How to watch Europe launch its alien-hunting JUICE satellite live on Thursday

Jupiter with two of its moons, Europa and Io

On Thursday (April 13), the European Space Agency (ESA) is launching an exciting new mission to study whether the moons of Jupiter have the potential to host alien life: the Jupiter Icy Moons Explorer, also known as JUICE. And you can watch the launch happen, thanks to ESA's live coverage, which is scheduled to start at 7:45 a.m. EDT (1145 GMT), with the launch set to happen at 8:15 a.m. EDT (1215 GMT). 

JUICE is a satellite that will study three of Jupiter's 92 known moons:  Ganymede, Callisto and Europa. Each of these worlds has an ocean of water hidden underneath an icy shell. These subsurface waters are an important target for astronomers searching for life beyond Earth, since they have the potential to host life. According to ESA, JUICE will investigate this key question:  "Is the origin of life unique to our planet, or could it occur elsewhere in our solar system — or beyond?”

This mission will be the first to orbit a moon in the outer solar system, since it will spend time orbiting Ganymede. Jupiter's four largest moons are known as the Galilean moons, as they were discovered by Galileo Galilei; of these, Ganymede is the largest, and the only moon in the solar system to have a magnetic field

Ariane 5 VA 260 with Juice ready for launch on the ELA-3 launch pad at Europe's Spaceport in Kourou, French Guiana on 12 April 2023. (Image credit: ESA - S. Corvaja)

During its time near Jupiter, JUICE will also make observations of the gas giant itself, helping astronomers understand how gas giants form and revealing unprecedented detail of what their environments are like. Understanding gas giants like Jupiter is important for not only our own solar system but also for observations of exoplanets, since we can't study them up close.

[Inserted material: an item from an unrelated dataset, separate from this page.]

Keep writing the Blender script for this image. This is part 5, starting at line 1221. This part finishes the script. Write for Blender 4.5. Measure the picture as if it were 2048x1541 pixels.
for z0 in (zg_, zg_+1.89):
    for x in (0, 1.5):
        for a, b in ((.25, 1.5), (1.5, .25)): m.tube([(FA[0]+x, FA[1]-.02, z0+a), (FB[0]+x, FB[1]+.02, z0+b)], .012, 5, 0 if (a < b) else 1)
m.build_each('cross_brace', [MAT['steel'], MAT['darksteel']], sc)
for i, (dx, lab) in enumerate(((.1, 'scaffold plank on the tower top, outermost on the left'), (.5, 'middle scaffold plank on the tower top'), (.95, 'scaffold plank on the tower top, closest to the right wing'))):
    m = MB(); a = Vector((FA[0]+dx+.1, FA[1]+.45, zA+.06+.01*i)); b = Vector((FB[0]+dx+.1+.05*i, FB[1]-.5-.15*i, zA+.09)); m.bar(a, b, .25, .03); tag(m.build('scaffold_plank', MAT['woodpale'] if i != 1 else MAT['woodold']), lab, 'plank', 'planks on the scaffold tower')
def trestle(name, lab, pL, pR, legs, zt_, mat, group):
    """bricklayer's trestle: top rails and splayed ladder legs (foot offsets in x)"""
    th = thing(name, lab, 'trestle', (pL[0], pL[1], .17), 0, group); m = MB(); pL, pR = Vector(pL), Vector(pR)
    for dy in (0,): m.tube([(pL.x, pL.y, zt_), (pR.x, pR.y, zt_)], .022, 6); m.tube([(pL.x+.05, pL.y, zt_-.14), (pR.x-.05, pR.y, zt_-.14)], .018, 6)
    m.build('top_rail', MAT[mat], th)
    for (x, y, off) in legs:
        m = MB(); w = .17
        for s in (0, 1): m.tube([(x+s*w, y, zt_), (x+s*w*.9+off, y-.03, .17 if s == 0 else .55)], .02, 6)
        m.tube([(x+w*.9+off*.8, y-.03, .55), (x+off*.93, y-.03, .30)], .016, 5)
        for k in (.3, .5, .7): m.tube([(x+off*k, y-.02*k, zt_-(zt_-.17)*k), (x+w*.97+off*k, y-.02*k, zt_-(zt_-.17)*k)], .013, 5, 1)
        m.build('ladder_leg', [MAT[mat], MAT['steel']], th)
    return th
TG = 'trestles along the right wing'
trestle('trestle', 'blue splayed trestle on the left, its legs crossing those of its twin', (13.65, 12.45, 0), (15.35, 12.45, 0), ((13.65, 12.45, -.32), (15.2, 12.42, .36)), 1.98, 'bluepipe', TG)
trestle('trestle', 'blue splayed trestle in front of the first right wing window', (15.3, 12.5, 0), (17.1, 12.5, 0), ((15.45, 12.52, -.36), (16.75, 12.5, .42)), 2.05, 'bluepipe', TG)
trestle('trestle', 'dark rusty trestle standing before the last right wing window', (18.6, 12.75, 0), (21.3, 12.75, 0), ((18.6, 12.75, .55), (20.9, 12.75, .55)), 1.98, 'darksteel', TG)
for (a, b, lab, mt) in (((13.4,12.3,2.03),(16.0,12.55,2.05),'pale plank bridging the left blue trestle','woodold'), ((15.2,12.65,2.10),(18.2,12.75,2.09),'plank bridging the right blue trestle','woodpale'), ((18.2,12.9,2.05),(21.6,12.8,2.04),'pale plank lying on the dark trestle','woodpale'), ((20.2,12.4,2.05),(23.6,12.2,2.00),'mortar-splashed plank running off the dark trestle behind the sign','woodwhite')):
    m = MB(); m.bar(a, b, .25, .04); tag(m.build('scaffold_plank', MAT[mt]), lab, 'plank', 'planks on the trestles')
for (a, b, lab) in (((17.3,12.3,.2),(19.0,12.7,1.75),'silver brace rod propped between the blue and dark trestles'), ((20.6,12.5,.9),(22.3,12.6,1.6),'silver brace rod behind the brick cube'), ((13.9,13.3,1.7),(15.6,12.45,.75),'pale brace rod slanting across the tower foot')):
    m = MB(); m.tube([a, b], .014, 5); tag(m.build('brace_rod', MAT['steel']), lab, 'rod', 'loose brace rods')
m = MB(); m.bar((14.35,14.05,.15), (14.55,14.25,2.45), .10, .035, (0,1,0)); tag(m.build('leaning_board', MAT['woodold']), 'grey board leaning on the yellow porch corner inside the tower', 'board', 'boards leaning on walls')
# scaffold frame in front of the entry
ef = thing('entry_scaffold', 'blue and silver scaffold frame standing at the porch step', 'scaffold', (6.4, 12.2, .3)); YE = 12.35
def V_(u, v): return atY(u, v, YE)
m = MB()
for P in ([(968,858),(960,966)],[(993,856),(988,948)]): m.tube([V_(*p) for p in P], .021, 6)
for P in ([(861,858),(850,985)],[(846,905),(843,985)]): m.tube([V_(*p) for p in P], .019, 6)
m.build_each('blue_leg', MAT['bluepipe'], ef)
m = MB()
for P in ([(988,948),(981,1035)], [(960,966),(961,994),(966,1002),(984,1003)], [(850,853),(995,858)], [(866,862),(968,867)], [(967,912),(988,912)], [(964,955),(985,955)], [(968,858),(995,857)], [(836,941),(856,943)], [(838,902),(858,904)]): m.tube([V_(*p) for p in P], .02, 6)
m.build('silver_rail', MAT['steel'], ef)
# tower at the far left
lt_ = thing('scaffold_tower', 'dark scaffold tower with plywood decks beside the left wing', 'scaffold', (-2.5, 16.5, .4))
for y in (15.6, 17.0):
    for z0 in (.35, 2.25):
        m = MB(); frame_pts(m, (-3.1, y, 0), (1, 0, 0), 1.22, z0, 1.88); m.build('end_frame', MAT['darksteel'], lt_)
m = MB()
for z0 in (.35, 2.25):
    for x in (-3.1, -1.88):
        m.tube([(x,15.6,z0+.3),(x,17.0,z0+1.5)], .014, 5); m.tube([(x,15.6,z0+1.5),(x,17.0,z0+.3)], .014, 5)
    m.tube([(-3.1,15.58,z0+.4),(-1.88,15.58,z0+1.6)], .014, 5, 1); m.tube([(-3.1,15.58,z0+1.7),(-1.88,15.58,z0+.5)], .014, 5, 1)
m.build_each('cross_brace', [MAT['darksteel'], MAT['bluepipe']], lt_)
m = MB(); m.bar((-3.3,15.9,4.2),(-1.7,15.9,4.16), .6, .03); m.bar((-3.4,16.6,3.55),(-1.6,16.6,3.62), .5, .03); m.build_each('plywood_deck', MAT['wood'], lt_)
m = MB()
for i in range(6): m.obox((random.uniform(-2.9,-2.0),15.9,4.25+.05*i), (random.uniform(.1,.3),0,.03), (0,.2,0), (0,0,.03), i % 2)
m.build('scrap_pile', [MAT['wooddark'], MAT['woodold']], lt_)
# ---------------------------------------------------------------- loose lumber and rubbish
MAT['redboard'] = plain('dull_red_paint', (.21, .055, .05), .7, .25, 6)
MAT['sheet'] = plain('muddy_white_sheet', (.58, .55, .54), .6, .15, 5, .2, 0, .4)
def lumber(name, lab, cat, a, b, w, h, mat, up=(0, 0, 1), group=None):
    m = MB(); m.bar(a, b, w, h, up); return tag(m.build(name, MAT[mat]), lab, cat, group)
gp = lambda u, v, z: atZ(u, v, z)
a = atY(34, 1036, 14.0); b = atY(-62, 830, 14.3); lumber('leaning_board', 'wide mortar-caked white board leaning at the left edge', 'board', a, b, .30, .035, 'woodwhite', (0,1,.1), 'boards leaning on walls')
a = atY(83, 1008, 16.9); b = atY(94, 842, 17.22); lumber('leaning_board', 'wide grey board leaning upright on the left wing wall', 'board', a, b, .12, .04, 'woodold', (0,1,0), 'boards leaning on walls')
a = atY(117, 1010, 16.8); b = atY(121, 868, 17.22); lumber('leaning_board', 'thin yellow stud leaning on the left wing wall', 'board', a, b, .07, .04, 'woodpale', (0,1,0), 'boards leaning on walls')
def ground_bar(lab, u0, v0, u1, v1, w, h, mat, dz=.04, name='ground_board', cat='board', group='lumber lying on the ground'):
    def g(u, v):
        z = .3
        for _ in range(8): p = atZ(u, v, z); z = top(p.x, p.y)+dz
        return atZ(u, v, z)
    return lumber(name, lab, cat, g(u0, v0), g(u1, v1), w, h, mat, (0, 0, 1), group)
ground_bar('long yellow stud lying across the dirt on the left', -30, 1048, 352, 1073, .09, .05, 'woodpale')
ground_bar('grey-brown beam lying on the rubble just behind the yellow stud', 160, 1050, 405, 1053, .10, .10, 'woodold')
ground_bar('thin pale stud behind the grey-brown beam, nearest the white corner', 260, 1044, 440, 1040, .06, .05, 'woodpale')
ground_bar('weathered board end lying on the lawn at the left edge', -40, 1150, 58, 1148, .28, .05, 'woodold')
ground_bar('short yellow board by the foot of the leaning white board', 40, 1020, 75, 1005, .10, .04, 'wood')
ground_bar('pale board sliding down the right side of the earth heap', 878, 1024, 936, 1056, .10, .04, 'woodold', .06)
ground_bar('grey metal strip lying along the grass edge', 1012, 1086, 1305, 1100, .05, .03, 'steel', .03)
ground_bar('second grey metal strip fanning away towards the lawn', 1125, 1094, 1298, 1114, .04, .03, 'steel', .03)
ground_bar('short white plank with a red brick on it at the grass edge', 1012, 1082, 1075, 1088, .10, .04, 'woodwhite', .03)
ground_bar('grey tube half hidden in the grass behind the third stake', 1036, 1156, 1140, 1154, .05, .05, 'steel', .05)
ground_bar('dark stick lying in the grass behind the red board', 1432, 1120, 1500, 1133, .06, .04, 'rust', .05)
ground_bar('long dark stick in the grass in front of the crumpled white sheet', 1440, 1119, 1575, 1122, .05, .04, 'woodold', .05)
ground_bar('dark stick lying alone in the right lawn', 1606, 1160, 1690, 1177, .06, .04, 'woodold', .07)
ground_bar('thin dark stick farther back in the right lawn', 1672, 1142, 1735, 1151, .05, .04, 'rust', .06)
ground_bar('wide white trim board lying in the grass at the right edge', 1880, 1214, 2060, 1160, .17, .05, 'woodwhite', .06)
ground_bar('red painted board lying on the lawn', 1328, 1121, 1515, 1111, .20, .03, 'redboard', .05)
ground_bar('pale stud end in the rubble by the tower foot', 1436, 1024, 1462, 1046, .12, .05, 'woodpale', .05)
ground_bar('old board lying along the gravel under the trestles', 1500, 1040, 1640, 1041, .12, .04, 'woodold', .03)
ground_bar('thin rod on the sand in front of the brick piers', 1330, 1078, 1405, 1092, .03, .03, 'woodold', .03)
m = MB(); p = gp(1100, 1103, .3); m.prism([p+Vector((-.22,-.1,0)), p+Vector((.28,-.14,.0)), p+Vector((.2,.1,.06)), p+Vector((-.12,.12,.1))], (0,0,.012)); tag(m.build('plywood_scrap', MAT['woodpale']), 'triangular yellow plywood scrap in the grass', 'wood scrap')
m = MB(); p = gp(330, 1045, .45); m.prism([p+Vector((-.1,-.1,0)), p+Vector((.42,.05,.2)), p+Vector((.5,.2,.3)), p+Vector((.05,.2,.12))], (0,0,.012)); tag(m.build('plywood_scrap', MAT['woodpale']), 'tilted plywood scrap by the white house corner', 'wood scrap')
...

JUICE will spend about eight years traveling to Jupiter, and its long journey starts with this launch. The satellite is currently perched atop an Ariane 5 rocket (the same kind that launched the James Webb Space Telescope) at Europe's Spaceport in Kourou, French Guiana. 

A few crucial milestones will follow shortly after launch. The satellite's separation from the rocket is scheduled to occur at 8:42 a.m. EDT (1242 GMT), the first signal from JUICE should arrive around 8:51 a.m. EDT (1251 GMT), and the satellite's solar panel array will deploy around 9:55 a.m. EDT (1355 GMT). 

You can watch all of this, plus a postlaunch news conference, on ESA Web TV or ESA's YouTube stream.

After launch, the satellite will continue unfurling, deploying its antennae a few days to weeks later. You can keep tabs on JUICE in the coming years with ESA's tracker for the probe, as we all await its arrival at Jupiter in July 2031.